In 1523 AD, Ahom conquered Sadiya and placed an Ahom officer in the region. He was known as Sadiya Khuwa Gohain. In late 18th century, the Khaamti people started living in Sadiya. They had various encounters with Ahoms and finally took over Sadiya from Ahom Kingdom during it's weaker days. History tells about a big market place in Sadiya during Ahom regime. The tribes from all around the hills used to trade rubber, wax, ivory, and musk for Cotton cloth, salt and metal goods. There believed to be trading link to Tibbet also from here.

After the Treaty of Yandabo in 1826, British entered into Assam and slowly took control of Sadiya too. In 1839 an uprising of Khaamti tribes destroyed a complete army of British here. But Sadiya became the center point for the british missionaries in late 19th century. The first printing press of Assam was established by Miles Bronson in Sadiya only. They also established schools and taught the local people arounf Sadiya.
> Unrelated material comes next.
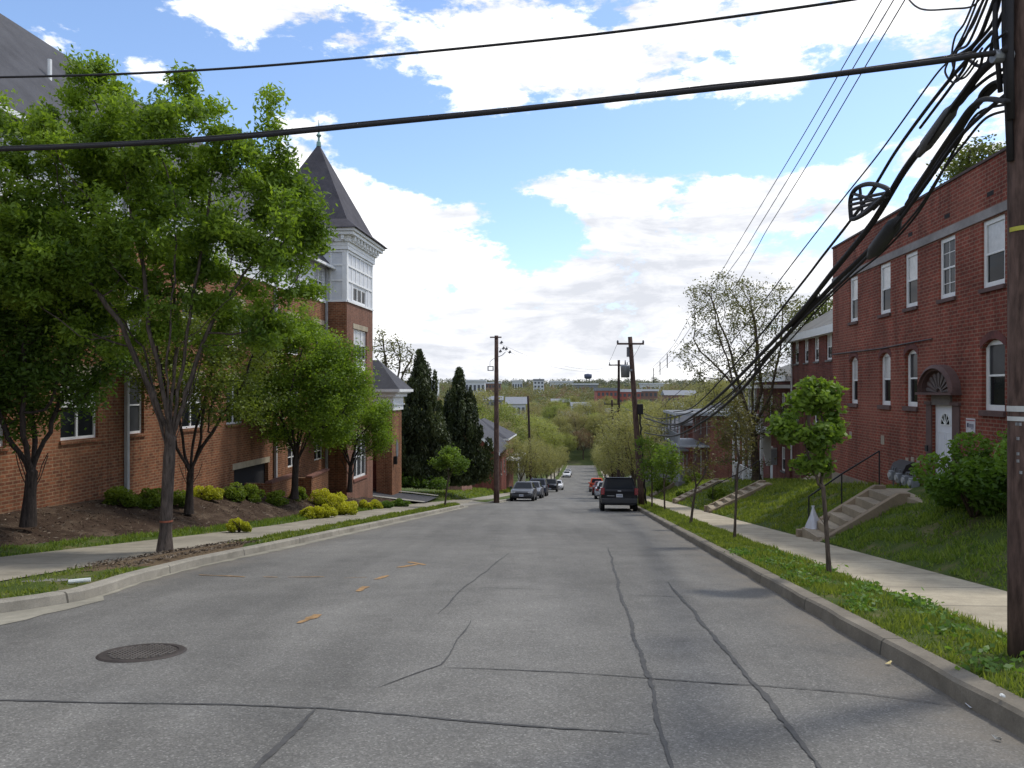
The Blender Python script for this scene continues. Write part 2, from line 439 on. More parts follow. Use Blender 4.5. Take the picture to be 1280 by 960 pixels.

In 1882 Francis Jack Needham was appointed Assistant Political Agent for the British authorities after having served in the region as an assistant Superintendent of Police since 1876. He finally retired from service in 1905 after spending his life exploring above the Brahmaputra river and writing a treatise on the grammar of Miri, Singpho, and Khamti languages. He was awarded the Gill memorial medal in 1887 and made a fellow of The Royal Geographical Society in 1889.

Though Britsh started initial education and also a railway station for trading in Sadiya, the economic development of the region has been bad. In 1950, the devastating earth-quake shattered Sadiya. It was tken under by the Brahmaputra during the quake.

The Tamreswari Temple

There are many ancient temples lying around Sadiya which are of historical and archeological importance.

Tamreswari Temple

Tamreswari or Kesaikhati Goxani Thaan is the most known temple of Sadiya. This Shakti temple of Hindu was of very interest to the archeologists too. It was first studied by Colonel Hunne and Lieutenant Dalton. They identified that the temple was made of volcanic rock of four feet width. The wall and doors of the temple were well designed with beautiful works. There were two giant elephant scupltures with silver tusks at the main door. The walls were made without any mortar.The temple roof was made of copper(tam in assamese), that's why it is called Tamreswari. The whole temple was surrounded with brick walls and on the western wall there was a place for human sacrifice. The original establishment of the temple is not known, but it is believed to be repaired in 15th century during Chutiya dynasty. There were for priests in the temple named Borpujari, Sorupujari, Borbharali and Sorubharali. They were very much respected in Sadiya. Even the Ahoh kings used to respect them. It was beleived that during the days of Ahom king Rajeswar Singha in 18th century, the human sacrifice was stopped in the temple.

Burha-Burhi Thaan

There is no exact information about the exact history of this temple. Even the exact religious origin of the temple is not yet clear. Hindu believers consider this temple is of Shiva-Parbati. But archeologists doubt this temple of non-aryan origin, may be Budhdhism. In older days, the deori people settled around Sadiay used to worship this temple.

There are many other Shaivik Thaans or temples in Sadiya where Deori people used to worship. These temples used to sacrifice animal or humans in ancient days.

The only major Vaishnavite temple in Sadiya is called Boiragi Thaan. It was established by Sri Keshav Dev of Auniati Satra in his exile during the rule of Gadadhar Singha in 17th century.

Scenic beauty and Wildlife

Sadiay a grassy plain land on the foothill of the Himalayan. The vast rivers and white sand on the bank make the place unique in scenic beauty. Mayodia, Parsuram Kunda and Kibito are a few beautiful places visited by tourists every year. A boat ride on the mighty Brhamaputra is lifetime experience. The Dibru Saikhowa and Joydehing Sanctuaries are very near to Sadiya. Both forests are known for their unique fauna and flora.

How to Reach

The nearest railway station is Tinsukia, which is situated around 100 km west of Sadiya. Nearest airport is Dibrugarh, around 170 km away from Sadiya. Regular buses are avvailable from Tinsukia to Sadiya.